Tuesday, April 21, 2009

My heart, our life, God's plan. part 14

November 29, 2007
I feel like I'm not doing anything with my life. I was going to have a baby, play mommy, have a connection with other women, I truly want what You have for me but it is so hard sometimes. Lord I feel lost. With no dreams, no future. Nothing to hope for. I feel numb and shallow Jesus.

Do most people walk in a state of such confusion and inner turmoil? Do You want me working? Will the pain of not having a child ever go away? Will I ever stop faking myself out, convincing myself I am pregnant?

Mothers don't do it on purpose- at least the ones I know don't. But there is very much an unspoken "club" when you become a mother. I had more social opportunities when I had Skylar. Once she was gone I found myself out of the "clubs" territory.

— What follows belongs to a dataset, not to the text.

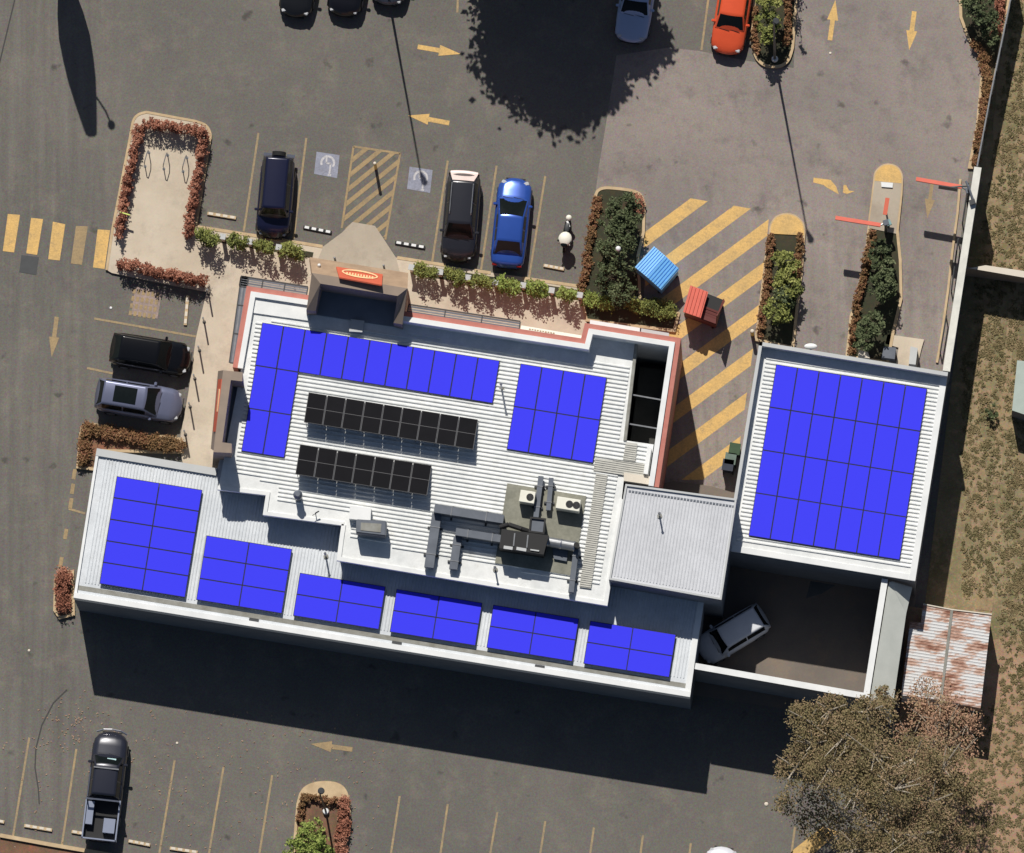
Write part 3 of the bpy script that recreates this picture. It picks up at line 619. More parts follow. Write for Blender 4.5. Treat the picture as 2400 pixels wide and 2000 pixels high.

I struggled with my purpose, just as I had before the call to adopt. I worried that one day Chad would change his mind about me staying home and think less of me (a fear I now see stirred from the divorce of my parents). Satan didn't want me to grab hold of the truth- that my value comes from being a daughter of the Almighty and NOT anything else.

1 comment:

  1. Thank you for sharing your heart, it has helped me during my struggles as well. I think this is one of the best ways to help others, knowing that someone thought those same things and has gone through it and survived. Love you.